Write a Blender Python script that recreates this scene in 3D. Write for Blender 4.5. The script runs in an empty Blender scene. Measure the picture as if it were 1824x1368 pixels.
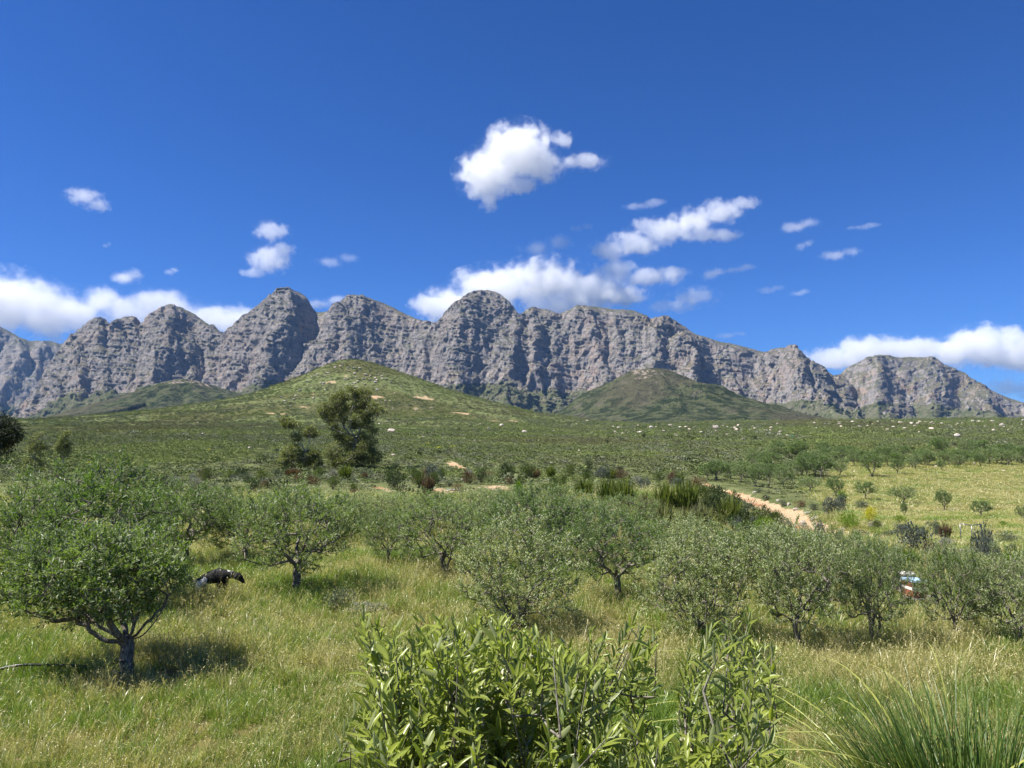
import bpy, math, random
import numpy as np
from mathutils import Vector, Matrix

SC = bpy.context.scene
COL = SC.collection
SKIP = ''

# ------------------------------------------------------------------ camera
F = 1378.0                       # focal length in pixels of a 1824 wide frame
HORIZON = 800.0
PITCH = math.atan((HORIZON - 684.0) / F)
EYE = 3.4
cam_d = bpy.data.cameras.new('camera')
cam = bpy.data.objects.new('camera', cam_d)
COL.objects.link(cam)
cam.location = (0, 0, EYE)
cam.rotation_euler = (math.pi / 2 + PITCH, 0, 0)
cam_d.sensor_width = 36.0
cam_d.lens = F / 1824.0 * 36.0
cam_d.clip_start = 0.05
cam_d.clip_end = 60000
SC.camera = cam

# ------------------------------------------------------------------ light
SUN_ELEV = math.radians(57)
SUN_DIR = Vector((-0.93, -0.20, 0)).normalized() * math.cos(SUN_ELEV) + Vector((0, 0, math.sin(SUN_ELEV)))
world = bpy.data.worlds.new('World')
SC.world = world
world.use_nodes = True
wn = world.node_tree
wn.nodes.clear()
sky = wn.nodes.new('ShaderNodeTexSky')
sky.sky_type = 'NISHITA'
sky.sun_disc = False
sky.sun_elevation = SUN_ELEV
# NISHITA rotation is measured from +Y towards +X
sky.sun_rotation = math.atan2(SUN_DIR.x, SUN_DIR.y)
sky.altitude = 600
sky.air_density = 1.0
sky.dust_density = 0.25
sky.ozone_density = 4.0
bg = wn.nodes.new('ShaderNodeBackground')
bg.inputs['Strength'].default_value = 0.058
wo = wn.nodes.new('ShaderNodeOutputWorld')
# deep mountain blue: each colour of the sky model raised to a power
sep_ = wn.nodes.new('ShaderNodeSeparateColor'); comb_ = wn.nodes.new('ShaderNodeCombineColor')
wn.links.new(sky.outputs[0], sep_.inputs[0])
for i_, (g_, k_) in enumerate(((1.42, .46), (1.18, .66), (1.18, 1.22))):
    p_ = wn.nodes.new('ShaderNodeMath'); p_.operation = 'POWER'
    q_ = wn.nodes.new('ShaderNodeMath'); q_.operation = 'MULTIPLY'
    wn.links.new(sep_.outputs[i_], p_.inputs[0]); p_.inputs[1].default_value = g_
    wn.links.new(p_.outputs[0], q_.inputs[0]); q_.inputs[1].default_value = k_ * 0.115 ** (g_ - 1)
    wn.links.new(q_.outputs[0], comb_.inputs[i_])
wn.links.new(comb_.outputs[0], bg.inputs['Color'])
wn.links.new(bg.outputs[0], wo.inputs['Surface'])

sun_d = bpy.data.lights.new('sun', 'SUN')
sun_d.energy = 5.0
sun_d.angle = math.radians(0.53)
sun_d.color = (1.0, 0.955, 0.88)
sun = bpy.data.objects.new('sun', sun_d)
COL.objects.link(sun)
sun.rotation_euler = SUN_DIR.to_track_quat('Z', 'Y').to_euler()
sun.location = (-30, 5, 60)

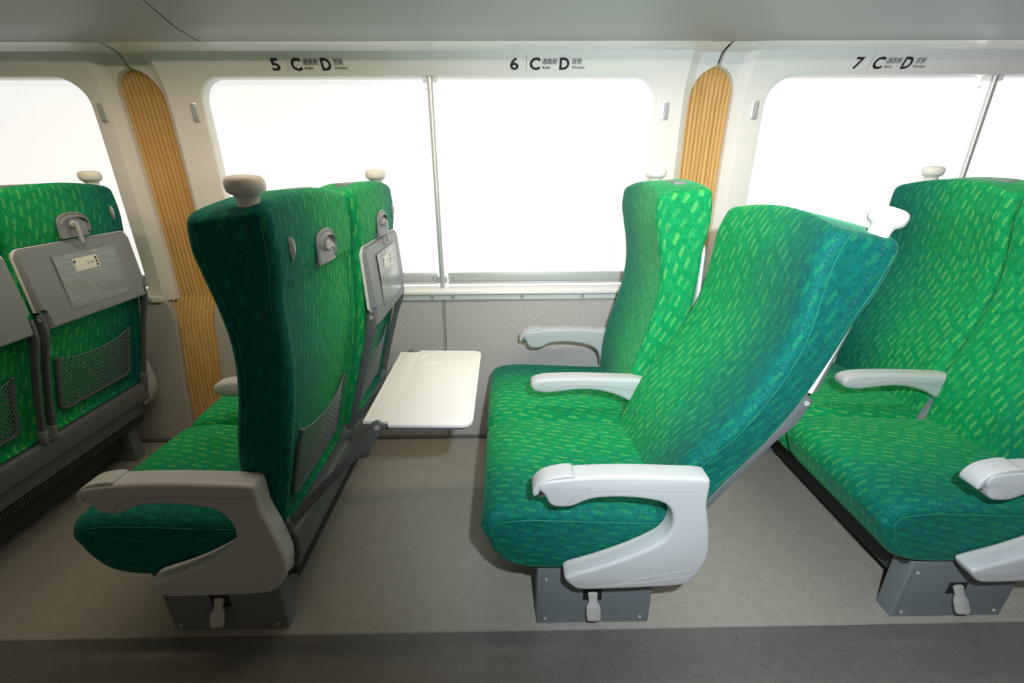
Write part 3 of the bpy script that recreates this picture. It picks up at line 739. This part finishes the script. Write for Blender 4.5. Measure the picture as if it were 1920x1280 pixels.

================

● **Exercise task**: Restate each entry word for word, please, but drop any images it holds.

● **Correct output**:
Write a Blender Python script that recreates this scene in 3D. Write for Blender 4.5. The script runs in an empty Blender scene. Measure the picture as if it were 1824x1368 pixels.
import bpy, math, random
import numpy as np
from mathutils import Vector, Matrix

SC = bpy.context.scene
COL = SC.collection
SKIP = ''

# ------------------------------------------------------------------ camera
F = 1378.0                       # focal length in pixels of a 1824 wide frame
HORIZON = 800.0
PITCH = math.atan((HORIZON - 684.0) / F)
EYE = 3.4
cam_d = bpy.data.cameras.new('camera')
cam = bpy.data.objects.new('camera', cam_d)
COL.objects.link(cam)
cam.location = (0, 0, EYE)
cam.rotation_euler = (math.pi / 2 + PITCH, 0, 0)
cam_d.sensor_width = 36.0
cam_d.lens = F / 1824.0 * 36.0
cam_d.clip_start = 0.05
cam_d.clip_end = 60000
SC.camera = cam

# ------------------------------------------------------------------ light
SUN_ELEV = math.radians(57)
SUN_DIR = Vector((-0.93, -0.20, 0)).normalized() * math.cos(SUN_ELEV) + Vector((0, 0, math.sin(SUN_ELEV)))
world = bpy.data.worlds.new('World')
SC.world = world
world.use_nodes = True
wn = world.node_tree
wn.nodes.clear()
sky = wn.nodes.new('ShaderNodeTexSky')
sky.sky_type = 'NISHITA'
sky.sun_disc = False
sky.sun_elevation = SUN_ELEV
# NISHITA rotation is measured from +Y towards +X
sky.sun_rotation = math.atan2(SUN_DIR.x, SUN_DIR.y)
sky.altitude = 600
sky.air_density = 1.0
sky.dust_density = 0.25
sky.ozone_density = 4.0
bg = wn.nodes.new('ShaderNodeBackground')
bg.inputs['Strength'].default_value = 0.058
wo = wn.nodes.new('ShaderNodeOutputWorld')
# deep mountain blue: each colour of the sky model raised to a power
sep_ = wn.nodes.new('ShaderNodeSeparateColor'); comb_ = wn.nodes.new('ShaderNodeCombineColor')
wn.links.new(sky.outputs[0], sep_.inputs[0])
for i_, (g_, k_) in enumerate(((1.42, .46), (1.18, .66), (1.18, 1.22))):
    p_ = wn.nodes.new('ShaderNodeMath'); p_.operation = 'POWER'
    q_ = wn.nodes.new('ShaderNodeMath'); q_.operation = 'MULTIPLY'
    wn.links.new(sep_.outputs[i_], p_.inputs[0]); p_.inputs[1].default_value = g_
    wn.links.new(p_.outputs[0], q_.inputs[0]); q_.inputs[1].default_value = k_ * 0.115 ** (g_ - 1)
    wn.links.new(q_.outputs[0], comb_.inputs[i_])
wn.links.new(comb_.outputs[0], bg.inputs['Color'])
wn.links.new(bg.outputs[0], wo.inputs['Surface'])

sun_d = bpy.data.lights.new('sun', 'SUN')
sun_d.energy = 5.0
sun_d.angle = math.radians(0.53)
sun_d.color = (1.0, 0.955, 0.88)
sun = bpy.data.objects.new('sun', sun_d)
COL.objects.link(sun)
sun.rotation_euler = SUN_DIR.to_track_quat('Z', 'Y').to_euler()
sun.location = (-30, 5, 60)

Write part 3 of the bpy script that recreates this picture. It picks up at line 739. This part finishes the script. Write for Blender 4.5. Measure the picture as if it were 1920x1280 pixels.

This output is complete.